Hi!

>>>> - Xtree Pro
>>
>>> Do both run if you do not load any EMM driver at all?
>>
>> when using XMGR or no EMS/XMS at all they run both.

I vaguely remember Xtree using breakpoint ints and other
weird things, alledgedly as anti reverse engineering code?

Those might cause problems in combination with "virtual"
environments, even "weakly virtual" ones such as JEMMEX,
or stronger cases such as a whole virtual PC. I think of
things such as "modify opcodes short after IP & check if
the CPU 'properly misses' changes in already queued ops".

>> Xtree complains after a minute:
>> device: AUX, Cannot write data.
>> what about the AUX device in Freedos?

AUX should be a synonym for your first COM device,
in other words the first RS232 serial port...

>> Mode doesn't know about it?

Call it by the other name then, COM1 probably? ;-)

>> current JEMMEX config is
>> DEVICE=C:\DOS\BIN\JEMMEX.EXE NOEMS X=TEST NOVME NOINVLPG
> 
> Wait, are you running inside a VM? There's almost no other explanation
> for using "NOVME".

Are you sure? What do the jemmex docs say about novme?

>> why does MEM report EMS when JEMMEX option says NOEMS?

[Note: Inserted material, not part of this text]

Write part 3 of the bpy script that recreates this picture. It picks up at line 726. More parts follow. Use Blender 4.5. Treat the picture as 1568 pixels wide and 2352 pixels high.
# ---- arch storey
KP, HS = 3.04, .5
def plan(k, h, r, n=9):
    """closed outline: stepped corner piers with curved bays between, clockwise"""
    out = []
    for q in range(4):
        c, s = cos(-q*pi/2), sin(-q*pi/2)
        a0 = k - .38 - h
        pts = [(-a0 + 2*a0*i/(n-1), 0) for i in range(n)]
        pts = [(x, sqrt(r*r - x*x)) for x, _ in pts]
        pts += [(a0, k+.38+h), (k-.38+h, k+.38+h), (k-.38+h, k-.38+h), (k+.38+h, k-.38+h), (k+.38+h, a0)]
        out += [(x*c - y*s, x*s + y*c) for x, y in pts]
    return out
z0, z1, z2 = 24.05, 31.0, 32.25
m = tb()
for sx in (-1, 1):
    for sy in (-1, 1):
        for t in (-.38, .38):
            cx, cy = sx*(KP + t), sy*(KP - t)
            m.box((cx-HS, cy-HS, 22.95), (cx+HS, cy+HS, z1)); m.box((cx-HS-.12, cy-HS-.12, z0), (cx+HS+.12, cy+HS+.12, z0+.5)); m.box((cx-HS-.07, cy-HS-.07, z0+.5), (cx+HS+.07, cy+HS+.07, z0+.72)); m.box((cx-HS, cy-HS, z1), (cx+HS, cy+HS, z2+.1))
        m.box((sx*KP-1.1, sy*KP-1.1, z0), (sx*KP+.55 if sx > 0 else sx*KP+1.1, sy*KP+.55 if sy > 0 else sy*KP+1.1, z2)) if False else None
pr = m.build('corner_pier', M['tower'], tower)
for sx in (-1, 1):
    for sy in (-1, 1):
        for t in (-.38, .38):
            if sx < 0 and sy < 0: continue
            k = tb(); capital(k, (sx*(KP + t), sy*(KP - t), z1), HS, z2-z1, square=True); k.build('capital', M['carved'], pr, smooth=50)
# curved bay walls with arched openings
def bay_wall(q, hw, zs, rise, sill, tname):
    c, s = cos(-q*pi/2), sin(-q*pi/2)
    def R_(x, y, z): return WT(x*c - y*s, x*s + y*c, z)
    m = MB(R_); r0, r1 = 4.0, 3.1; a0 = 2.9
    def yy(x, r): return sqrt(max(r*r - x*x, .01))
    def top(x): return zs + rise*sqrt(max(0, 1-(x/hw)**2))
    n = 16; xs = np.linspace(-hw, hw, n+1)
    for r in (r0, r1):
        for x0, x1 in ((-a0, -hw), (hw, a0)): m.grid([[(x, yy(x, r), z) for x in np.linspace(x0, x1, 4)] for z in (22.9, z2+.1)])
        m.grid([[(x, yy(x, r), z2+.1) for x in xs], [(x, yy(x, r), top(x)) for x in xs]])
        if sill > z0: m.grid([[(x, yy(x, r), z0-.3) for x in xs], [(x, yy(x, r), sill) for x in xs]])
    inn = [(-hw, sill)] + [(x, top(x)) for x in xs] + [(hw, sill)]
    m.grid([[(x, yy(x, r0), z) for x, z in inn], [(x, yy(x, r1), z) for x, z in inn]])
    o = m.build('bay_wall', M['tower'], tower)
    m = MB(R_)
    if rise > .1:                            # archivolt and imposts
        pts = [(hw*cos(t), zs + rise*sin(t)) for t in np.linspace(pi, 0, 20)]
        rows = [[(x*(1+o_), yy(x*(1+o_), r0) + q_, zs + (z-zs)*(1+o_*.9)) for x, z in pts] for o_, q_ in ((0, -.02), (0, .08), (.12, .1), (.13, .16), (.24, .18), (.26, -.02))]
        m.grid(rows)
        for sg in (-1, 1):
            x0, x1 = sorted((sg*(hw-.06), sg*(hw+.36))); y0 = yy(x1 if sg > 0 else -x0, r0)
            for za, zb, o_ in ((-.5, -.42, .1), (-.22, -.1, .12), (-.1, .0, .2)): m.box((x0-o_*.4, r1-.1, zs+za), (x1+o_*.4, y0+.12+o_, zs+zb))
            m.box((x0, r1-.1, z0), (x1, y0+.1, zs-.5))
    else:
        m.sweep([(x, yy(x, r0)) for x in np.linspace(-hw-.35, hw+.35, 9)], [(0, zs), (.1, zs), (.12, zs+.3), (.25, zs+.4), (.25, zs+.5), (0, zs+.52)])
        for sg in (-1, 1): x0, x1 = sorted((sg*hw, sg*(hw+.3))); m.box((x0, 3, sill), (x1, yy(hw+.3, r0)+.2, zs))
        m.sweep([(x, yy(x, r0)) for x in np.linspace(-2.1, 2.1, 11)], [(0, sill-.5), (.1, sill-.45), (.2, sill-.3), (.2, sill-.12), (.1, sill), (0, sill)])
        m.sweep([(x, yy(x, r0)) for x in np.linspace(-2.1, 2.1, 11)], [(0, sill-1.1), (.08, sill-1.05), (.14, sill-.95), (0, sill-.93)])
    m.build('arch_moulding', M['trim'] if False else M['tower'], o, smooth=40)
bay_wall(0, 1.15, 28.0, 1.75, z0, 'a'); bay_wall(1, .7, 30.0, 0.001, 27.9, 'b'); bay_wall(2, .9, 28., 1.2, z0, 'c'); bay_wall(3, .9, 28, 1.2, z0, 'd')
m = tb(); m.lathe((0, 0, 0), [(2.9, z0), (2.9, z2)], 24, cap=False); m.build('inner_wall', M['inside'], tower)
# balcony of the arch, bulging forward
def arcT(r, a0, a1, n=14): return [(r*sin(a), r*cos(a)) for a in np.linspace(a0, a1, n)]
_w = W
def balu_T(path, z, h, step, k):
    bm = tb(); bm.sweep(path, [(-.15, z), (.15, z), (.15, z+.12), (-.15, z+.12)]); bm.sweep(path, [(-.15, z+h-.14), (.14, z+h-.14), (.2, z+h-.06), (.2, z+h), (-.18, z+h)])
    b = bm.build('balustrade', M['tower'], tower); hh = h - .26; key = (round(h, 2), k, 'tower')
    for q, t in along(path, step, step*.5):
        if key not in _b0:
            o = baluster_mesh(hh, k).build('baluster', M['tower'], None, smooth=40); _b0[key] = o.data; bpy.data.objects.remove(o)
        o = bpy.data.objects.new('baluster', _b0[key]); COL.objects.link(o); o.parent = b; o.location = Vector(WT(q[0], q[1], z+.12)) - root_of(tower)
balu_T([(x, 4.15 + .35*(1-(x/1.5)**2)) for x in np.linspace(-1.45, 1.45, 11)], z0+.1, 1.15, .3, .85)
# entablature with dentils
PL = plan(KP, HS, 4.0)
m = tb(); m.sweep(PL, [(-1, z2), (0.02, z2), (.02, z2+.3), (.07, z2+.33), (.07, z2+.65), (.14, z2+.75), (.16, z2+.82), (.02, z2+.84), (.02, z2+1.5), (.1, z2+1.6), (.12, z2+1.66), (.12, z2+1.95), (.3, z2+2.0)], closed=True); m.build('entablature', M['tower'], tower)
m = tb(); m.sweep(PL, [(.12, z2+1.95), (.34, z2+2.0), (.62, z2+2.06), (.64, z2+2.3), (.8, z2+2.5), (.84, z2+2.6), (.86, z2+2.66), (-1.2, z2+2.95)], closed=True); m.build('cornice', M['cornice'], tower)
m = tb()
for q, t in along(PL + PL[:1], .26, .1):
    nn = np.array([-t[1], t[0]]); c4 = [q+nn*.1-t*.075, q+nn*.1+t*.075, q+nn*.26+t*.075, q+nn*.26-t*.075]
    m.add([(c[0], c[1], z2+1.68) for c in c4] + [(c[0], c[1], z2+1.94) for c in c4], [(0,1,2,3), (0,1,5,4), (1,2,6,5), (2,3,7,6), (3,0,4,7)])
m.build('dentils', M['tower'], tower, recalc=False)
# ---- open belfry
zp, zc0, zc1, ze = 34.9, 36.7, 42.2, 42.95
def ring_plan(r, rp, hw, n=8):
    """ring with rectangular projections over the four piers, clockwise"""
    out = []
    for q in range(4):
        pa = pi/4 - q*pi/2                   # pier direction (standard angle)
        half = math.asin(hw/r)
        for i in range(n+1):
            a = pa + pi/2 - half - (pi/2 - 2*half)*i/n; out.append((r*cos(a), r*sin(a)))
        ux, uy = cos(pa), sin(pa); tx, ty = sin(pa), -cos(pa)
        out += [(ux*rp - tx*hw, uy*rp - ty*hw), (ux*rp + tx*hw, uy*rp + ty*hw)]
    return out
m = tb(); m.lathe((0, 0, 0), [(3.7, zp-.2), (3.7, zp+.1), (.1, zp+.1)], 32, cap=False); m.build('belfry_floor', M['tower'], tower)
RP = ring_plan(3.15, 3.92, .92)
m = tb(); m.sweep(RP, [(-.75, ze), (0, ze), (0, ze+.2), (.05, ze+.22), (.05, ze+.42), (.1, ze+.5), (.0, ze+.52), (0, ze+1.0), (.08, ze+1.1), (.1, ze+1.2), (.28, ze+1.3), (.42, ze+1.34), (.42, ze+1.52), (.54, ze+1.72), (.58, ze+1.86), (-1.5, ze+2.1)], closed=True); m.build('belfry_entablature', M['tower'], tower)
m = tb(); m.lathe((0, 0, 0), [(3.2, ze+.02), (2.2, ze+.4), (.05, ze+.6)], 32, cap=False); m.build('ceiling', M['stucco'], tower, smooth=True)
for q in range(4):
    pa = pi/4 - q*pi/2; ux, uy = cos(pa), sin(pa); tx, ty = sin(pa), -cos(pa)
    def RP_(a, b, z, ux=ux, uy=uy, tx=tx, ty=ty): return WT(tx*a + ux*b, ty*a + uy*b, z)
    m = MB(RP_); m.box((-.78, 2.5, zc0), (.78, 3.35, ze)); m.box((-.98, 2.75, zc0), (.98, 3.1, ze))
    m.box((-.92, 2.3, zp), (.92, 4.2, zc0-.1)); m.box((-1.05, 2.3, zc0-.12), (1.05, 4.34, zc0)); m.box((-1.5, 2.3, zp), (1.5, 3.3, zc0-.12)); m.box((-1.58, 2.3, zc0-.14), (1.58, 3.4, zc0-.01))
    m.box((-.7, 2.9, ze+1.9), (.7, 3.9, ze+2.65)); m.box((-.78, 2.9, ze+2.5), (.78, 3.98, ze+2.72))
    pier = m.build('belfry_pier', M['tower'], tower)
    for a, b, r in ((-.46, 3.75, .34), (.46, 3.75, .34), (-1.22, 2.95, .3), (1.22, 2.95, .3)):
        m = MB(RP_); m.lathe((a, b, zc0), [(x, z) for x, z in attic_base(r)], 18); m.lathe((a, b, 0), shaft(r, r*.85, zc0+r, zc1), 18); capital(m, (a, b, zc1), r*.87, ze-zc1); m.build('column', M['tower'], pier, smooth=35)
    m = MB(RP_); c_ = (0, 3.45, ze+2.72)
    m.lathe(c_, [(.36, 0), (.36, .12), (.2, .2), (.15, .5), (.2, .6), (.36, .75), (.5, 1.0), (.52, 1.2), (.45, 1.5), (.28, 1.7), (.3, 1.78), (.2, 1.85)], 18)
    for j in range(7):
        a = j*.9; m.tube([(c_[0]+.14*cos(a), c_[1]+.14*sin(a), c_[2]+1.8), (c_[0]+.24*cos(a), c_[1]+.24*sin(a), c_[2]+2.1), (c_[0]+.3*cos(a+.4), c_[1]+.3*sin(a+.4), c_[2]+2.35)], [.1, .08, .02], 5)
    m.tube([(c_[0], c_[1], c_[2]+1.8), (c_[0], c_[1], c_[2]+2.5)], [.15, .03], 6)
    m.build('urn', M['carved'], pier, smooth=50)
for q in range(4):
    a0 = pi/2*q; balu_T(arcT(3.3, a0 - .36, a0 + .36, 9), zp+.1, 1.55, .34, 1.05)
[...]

Because NOEMS only means "do not reserve 64 kB of space
for the EMS 3.2 page frame". Without a page frame, you
have more UMB space, but only EMS 4 compatible software
can use EMS, because EMS 4 can use any location to map
EMS pages, not limited to a fixed location frame area,
although addresses of course still must be page-aligned.

It makes a big difference whether you run with JEMMEX,
EMM386, JEMM386 or similar or without: In the "with"
case, you may have UMB and your DOS runs in a "vm8086"
task where some things can be virtualized. Without any
such driver, you could only have hardware UMB (with eg
UMBPCI driver) but all hard- and software stays "real"
which can be good (faster, more realistic) or bad - if
any hardware has compatibility issues that would be in
a way hidden by JEMMEX et al making things more virtual.

Also, if you use any UMB at all (DOS=UMB...) then you
are at risk of using areas for UMB purposes that break
something else (e.g. BIOS, network / sound / disk DMA
buffer, MMIO) in some silly way because that something
failed to properly reserve the area in question to keep
DOS from using it. Which is why "X=a000-ffff" is useful
as an experiment: If you eXclude all normal UMB areas,
conflicts are avoided, but you still have JEMMEX active
so you can notice whether it was some UMB conflict or
JEMMEX itself which caused a problem...

Note that USB drivers, both BIOS built-in and Bret's or
Georg's loadable-for-DOS styles, can involve some heavy
background activities (USB is complex, a complete layer
based "network and plug and play" style architecture).

They can also involve making things virtual, such as in
the way that makes you believe that USB mouse / keyboard
devices "feel" like PS/2 for DOS and other software but
in fact are not connected to your actual PS/2 ports.

>> btw. I still have some problems with XKEYB and other programs while
>> JEMMEX is loaded
> 
> XKEYB is deprecated. Try Aitor's latest KEYB 2.01 bugfix instead, if
> possible, it is preferred. Or even mKEYB if your needs are minimal.

Note that MKEYB is mostly BIOS int 15.4f based (plus a bit of 40:xx
and int 16 for certain things) while XKEYB worked much closer to the
hardware, which is alledgedly annoying for USB drivers to "fake". I
do not know what design KEYB uses, but I would like to remind you in
a related issue that EDIT 0.9 has a regression "bug": While EDIT 0.7
behaved nicely "idle" while you were not typing, 0.9 keeps your CPU
busy all the time, wasting battery / hogging CPU if you run DOS in a
virtual machine on a PC which also does other things / creating heat.

Maybe some expert could check what broke in 0.9 that worked in 0.7?